Transcribe all of the material exactly, except for its pictures.

- _Collected material_:

——————————

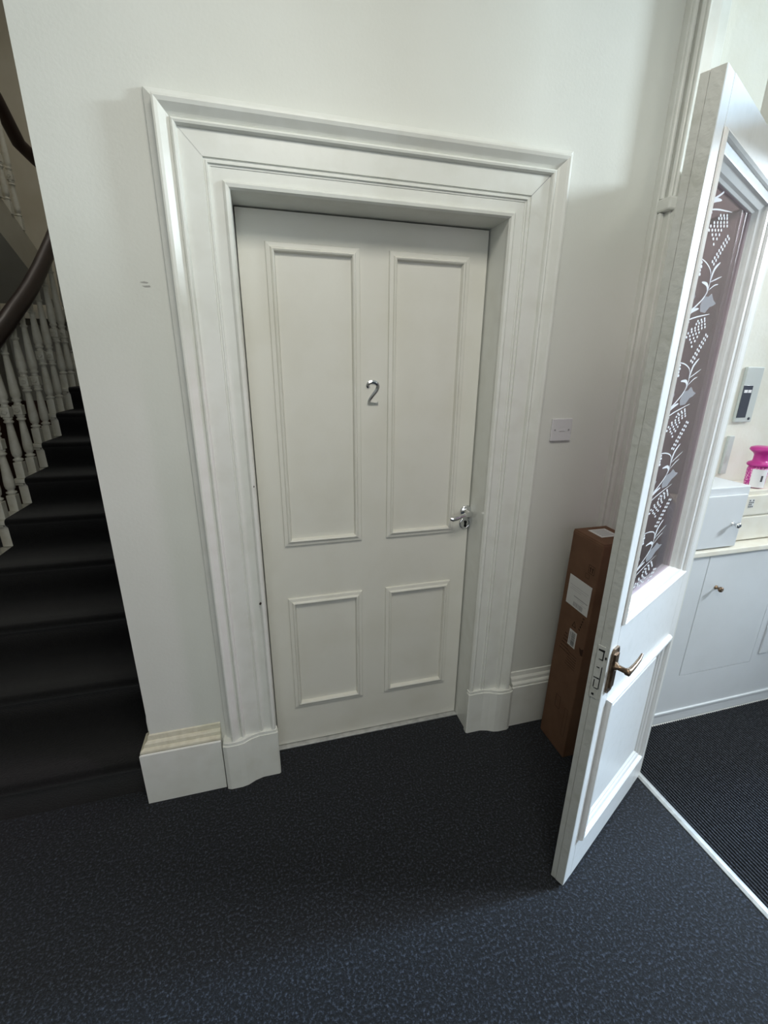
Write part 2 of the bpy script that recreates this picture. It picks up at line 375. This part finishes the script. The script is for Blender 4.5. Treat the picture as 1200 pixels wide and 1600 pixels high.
# lever handle on round rose, round key escutcheon
rs = D(MB().lathe([(.0255,0),(.0255,-.004),(.023,-.0075),(.013,-.008),(.0105,-.010),(.0105,-.040),(.009,-.043)], (.640, 0, 1.031), 'y', 28), 'rose', M_chrome)
lv = MB().tube([(.646,-.045,1.031),(.632,-.047,1.031),(.612,-.050,1.029),(.592,-.053,1.025),(.574,-.055,1.021),(.560,-.055,1.0195),(.551,-.052,1.021)], [.0085,.0100,.0095,.0095,.0095,.0095,.007], 14, sx=1.0, sz=1.0)
D(lv, 'lever', M_chrome, label='chrome lever handle')
es = D(MB().lathe([(.0255,0),(.0255,-.004),(.023,-.007),(.018,-.0075),(.017,-.005)], (.638, 0, .979), 'y', 28), 'escutcheon', M_chrome)
kh = MB().lathe([(.0058,-.0072),(.0058,-.0085)], (.640,0,.985), 'y', 14).box(.6365,.6435,-.0085,-.0070,.966,.983).lathe([(.0048,-.0072),(.0048,-.0085)], (.640,0,.967), 'y', 12)
D(kh, 'keyhole', M_black, es)
MB().box(DL, DR, -.022, .008, 0, .0065, .002).build('trim_3', M_strip, props=dict(label='thin grey bar on the floor under the numbered door', category='door sill', kind=S))

# skirtings
def skirting(name, pts, dirs, ztop, lab, m_low=M_gloss):
    """profile swept along floor path; offset from wall p, height t"""
    k = empty(name, pts[0], label=lab, category='skirting board', kind=S); o = Vector(pts[0])
    def sw(prof, nm, m):
        b = MB(); vs = []
        for c, d in zip(pts, dirs):
            for t, p_ in prof: vs.append(Vector(c)-o+Vector(d)*p_+Vector((0,0,t)))
        q = len(prof)
        b.add(vs, [(i*q+j, i*q+j+1, (i+1)*q+j+1, (i+1)*q+j) for i in range(len(pts)-1) for j in range(q-1)])
        b.add(vs[:q], [tuple(range(q))]); b.add(vs[-q:], [tuple(range(q))])
        b.build(nm, m, k)
    z = ztop
    sw([(0,0),(0,.036),(z,.036),(z+.003,.030),(z+.003,0)], 'skirting_board', m_low)
    sw([(z+.003,0),(z+.003,.030),(z+.010,.033),(z+.016,.031),(z+.020,.024),(z+.021,.020),(z+.034,.018),(z+.040,.012),(z+.042,.008),(z+.060,.005),(z+.063,0)], 'skirting_moulding', M_old if m_low is M_gloss and z > .2 and pts[0][0] < 0 else m_low)
    return k
skirting('baseboard_left', [(DL-.205, YW, 0), (WX, YW, 0), (WX, YW+.06, 0)], [(0,-1,0), (-1,-1,0), (-1,0,0)], .228,
         'tall skirting board left of the door with a worn cream top moulding')
skirting('baseboard_right', [(1.192, YW, 0), (DR+.205, YW, 0)], [(0,-1,0), (0,-1,0)], .213, 'white skirting board between the architrave and the cardboard box')
# raked string of the flight, against the stair side of the hall wall
rk = MB().prism([(YW+.058, .0), (YW+.058, .30), (YW+.09, .39), (YW+.30, .50), (3.2, .50+.158/.3*2.88), (3.2, 0)], WX-.022, WX, 'x')
rk.build('trim_4', M_gloss, props=dict(label='white wall string rising beside the carpeted stairs', category='stair string', kind=S))
sf = MB()
sf.add([(WX-.001, YW-.001, .285), (WX-.001, YW-.001, .380), (WX-.012, YW+.058, .30), (WX-.030, YW+.058, .235)], [(0,1,2,3)])

# small wall mark
mk = MB()
mk.add([(-.436,YW-.0006,1.806),(-.425,YW-.0006,1.8085),(-.414,YW-.0006,1.806),(-.418,YW-.0006,1.8035),(-.430,YW-.0006,1.8045)], [(0,1,2,3,4)])
mk.add([(-.432,YW-.0006,1.797),(-.412,YW-.0006,1.799),(-.410,YW-.0006,1.7955),(-.424,YW-.0006,1.7935)], [(0,1,2,3)])
mk.build('scuff_mark', mat('scuff_grey', (.40,.40,.38), .8), bpy.data.objects['wall_back'], dict(label='grey scuff on the wall'))

# ================================================================== THINGS IN THE HALL
# blank switch plate
sw = empty('switch_plate', (.958, YW, 1.370), label='square pale grey electrical plate on the wall right of the architrave', category='electrical plate')
MB().box(-.044,.044,-.009,.0,-.0425,.0425,.003).build('faceplate', M_plate, sw)
ctr = MB().box(-.014,.014,-.0105,-.0085,-.006,.006,.001).build('flex_outlet_cover', M_plate, sw)
for sx in (-1, 1):
    sr = MB().lathe([(.0033,-.0088),(.0033,-.0105)], (sx*.030,0,0), 'y', 12).build('screw', M_greyink, sw)

# tall cardboard box
BX0, BX1, BY0, BY1, BH = 1.000, 1.150, -.362, -.196, .996
bx = empty('cardboard_box', ((BX0+BX1)/2, (BY0+BY1)/2, 0), label='tall narrow brown cardboard box standing behind the open glazed door', category='box')
def B(mb, name, m, **k):
    o = mb.build(name, m, bx, k or None); o.data.transform(Matrix.Translation((-(BX0+BX1)/2, -(BY0+BY1)/2, 0))); return o
B(MB().box(BX0, BX1, BY0, BY1, .001, BH, .004), 'carton', M_card)
fl = MB().add([(BX0-.001,BY0+.003,BH-.012),(BX0+.004,BY0+.003,BH+.001),(BX0+.004,BY1-.003,BH+.001),(BX0-.001,BY1-.003,BH-.012)], [(0,1,2,3)])
fl.box(BX0+.003, BX0+.078, BY0+.002, BY1-.002, BH, BH+.003).box(BX0+.081, BX1-.003, BY0+.002, BY1-.002, BH, BH+.003)
B(fl, 'top_flap', M_card)
def lab(y0, y1, z0, z1, e=.0006): return [(BX0-e, y0, z0), (BX0-e, y1, z0), (BX0-e, y1, z1), (BX0-e, y0, z1)]
q4 = [(0,1,2,3)]
shl = B(MB().box(BX0-.0012, BX0, -.347, -.222, .692, .818), 'shipping_label', M_paper, label='white shipping label')
ik = MB()
for z_, a, b, h in ((.780,-.337,-.232,.0012), (.771,-.330,-.240,.001), (.763,-.300,-.232,.001), (.738,-.340,-.262,.0035), (.732,-.320,-.285,.001), (.722,-.335,-.305,.001)):
    ik.add(lab(a, b, z_, z_+h, .0015), q4)
y = -.318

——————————

- _The output_:
Write part 2 of the bpy script that recreates this picture. It picks up at line 375. This part finishes the script. The script is for Blender 4.5. Treat the picture as 1200 pixels wide and 1600 pixels high.
# lever handle on round rose, round key escutcheon
rs = D(MB().lathe([(.0255,0),(.0255,-.004),(.023,-.0075),(.013,-.008),(.0105,-.010),(.0105,-.040),(.009,-.043)], (.640, 0, 1.031), 'y', 28), 'rose', M_chrome)
lv = MB().tube([(.646,-.045,1.031),(.632,-.047,1.031),(.612,-.050,1.029),(.592,-.053,1.025),(.574,-.055,1.021),(.560,-.055,1.0195),(.551,-.052,1.021)], [.0085,.0100,.0095,.0095,.0095,.0095,.007], 14, sx=1.0, sz=1.0)
D(lv, 'lever', M_chrome, label='chrome lever handle')
es = D(MB().lathe([(.0255,0),(.0255,-.004),(.023,-.007),(.018,-.0075),(.017,-.005)], (.638, 0, .979), 'y', 28), 'escutcheon', M_chrome)
kh = MB().lathe([(.0058,-.0072),(.0058,-.0085)], (.640,0,.985), 'y', 14).box(.6365,.6435,-.0085,-.0070,.966,.983).lathe([(.0048,-.0072),(.0048,-.0085)], (.640,0,.967), 'y', 12)
D(kh, 'keyhole', M_black, es)
MB().box(DL, DR, -.022, .008, 0, .0065, .002).build('trim_3', M_strip, props=dict(label='thin grey bar on the floor under the numbered door', category='door sill', kind=S))

# skirtings
def skirting(name, pts, dirs, ztop, lab, m_low=M_gloss):
    """profile swept along floor path; offset from wall p, height t"""
    k = empty(name, pts[0], label=lab, category='skirting board', kind=S); o = Vector(pts[0])
    def sw(prof, nm, m):
        b = MB(); vs = []
        for c, d in zip(pts, dirs):
            for t, p_ in prof: vs.append(Vector(c)-o+Vector(d)*p_+Vector((0,0,t)))
        q = len(prof)
        b.add(vs, [(i*q+j, i*q+j+1, (i+1)*q+j+1, (i+1)*q+j) for i in range(len(pts)-1) for j in range(q-1)])
        b.add(vs[:q], [tuple(range(q))]); b.add(vs[-q:], [tuple(range(q))])
        b.build(nm, m, k)
    z = ztop
    sw([(0,0),(0,.036),(z,.036),(z+.003,.030),(z+.003,0)], 'skirting_board', m_low)
    sw([(z+.003,0),(z+.003,.030),(z+.010,.033),(z+.016,.031),(z+.020,.024),(z+.021,.020),(z+.034,.018),(z+.040,.012),(z+.042,.008),(z+.060,.005),(z+.063,0)], 'skirting_moulding', M_old if m_low is M_gloss and z > .2 and pts[0][0] < 0 else m_low)
    return k
skirting('baseboard_left', [(DL-.205, YW, 0), (WX, YW, 0), (WX, YW+.06, 0)], [(0,-1,0), (-1,-1,0), (-1,0,0)], .228,
         'tall skirting board left of the door with a worn cream top moulding')
skirting('baseboard_right', [(1.192, YW, 0), (DR+.205, YW, 0)], [(0,-1,0), (0,-1,0)], .213, 'white skirting board between the architrave and the cardboard box')
# raked string of the flight, against the stair side of the hall wall
rk = MB().prism([(YW+.058, .0), (YW+.058, .30), (YW+.09, .39), (YW+.30, .50), (3.2, .50+.158/.3*2.88), (3.2, 0)], WX-.022, WX, 'x')
rk.build('trim_4', M_gloss, props=dict(label='white wall string rising beside the carpeted stairs', category='stair string', kind=S))
sf = MB()
sf.add([(WX-.001, YW-.001, .285), (WX-.001, YW-.001, .380), (WX-.012, YW+.058, .30), (WX-.030, YW+.058, .235)], [(0,1,2,3)])

# small wall mark
mk = MB()
mk.add([(-.436,YW-.0006,1.806),(-.425,YW-.0006,1.8085),(-.414,YW-.0006,1.806),(-.418,YW-.0006,1.8035),(-.430,YW-.0006,1.8045)], [(0,1,2,3,4)])
mk.add([(-.432,YW-.0006,1.797),(-.412,YW-.0006,1.799),(-.410,YW-.0006,1.7955),(-.424,YW-.0006,1.7935)], [(0,1,2,3)])
mk.build('scuff_mark', mat('scuff_grey', (.40,.40,.38), .8), bpy.data.objects['wall_back'], dict(label='grey scuff on the wall'))

# ================================================================== THINGS IN THE HALL
# blank switch plate
sw = empty('switch_plate', (.958, YW, 1.370), label='square pale grey electrical plate on the wall right of the architrave', category='electrical plate')
MB().box(-.044,.044,-.009,.0,-.0425,.0425,.003).build('faceplate', M_plate, sw)
ctr = MB().box(-.014,.014,-.0105,-.0085,-.006,.006,.001).build('flex_outlet_cover', M_plate, sw)
for sx in (-1, 1):
    sr = MB().lathe([(.0033,-.0088),(.0033,-.0105)], (sx*.030,0,0), 'y', 12).build('screw', M_greyink, sw)

# tall cardboard box
BX0, BX1, BY0, BY1, BH = 1.000, 1.150, -.362, -.196, .996
bx = empty('cardboard_box', ((BX0+BX1)/2, (BY0+BY1)/2, 0), label='tall narrow brown cardboard box standing behind the open glazed door', category='box')
def B(mb, name, m, **k):
    o = mb.build(name, m, bx, k or None); o.data.transform(Matrix.Translation((-(BX0+BX1)/2, -(BY0+BY1)/2, 0))); return o
B(MB().box(BX0, BX1, BY0, BY1, .001, BH, .004), 'carton', M_card)
fl = MB().add([(BX0-.001,BY0+.003,BH-.012),(BX0+.004,BY0+.003,BH+.001),(BX0+.004,BY1-.003,BH+.001),(BX0-.001,BY1-.003,BH-.012)], [(0,1,2,3)])
fl.box(BX0+.003, BX0+.078, BY0+.002, BY1-.002, BH, BH+.003).box(BX0+.081, BX1-.003, BY0+.002, BY1-.002, BH, BH+.003)
B(fl, 'top_flap', M_card)
def lab(y0, y1, z0, z1, e=.0006): return [(BX0-e, y0, z0), (BX0-e, y1, z0), (BX0-e, y1, z1), (BX0-e, y0, z1)]
q4 = [(0,1,2,3)]
shl = B(MB().box(BX0-.0012, BX0, -.347, -.222, .692, .818), 'shipping_label', M_paper, label='white shipping label')
ik = MB()
for z_, a, b, h in ((.780,-.337,-.232,.0012), (.771,-.330,-.240,.001), (.763,-.300,-.232,.001), (.738,-.340,-.262,.0035), (.732,-.320,-.285,.001), (.722,-.335,-.305,.001)):
    ik.add(lab(a, b, z_, z_+h, .0015), q4)
y = -.318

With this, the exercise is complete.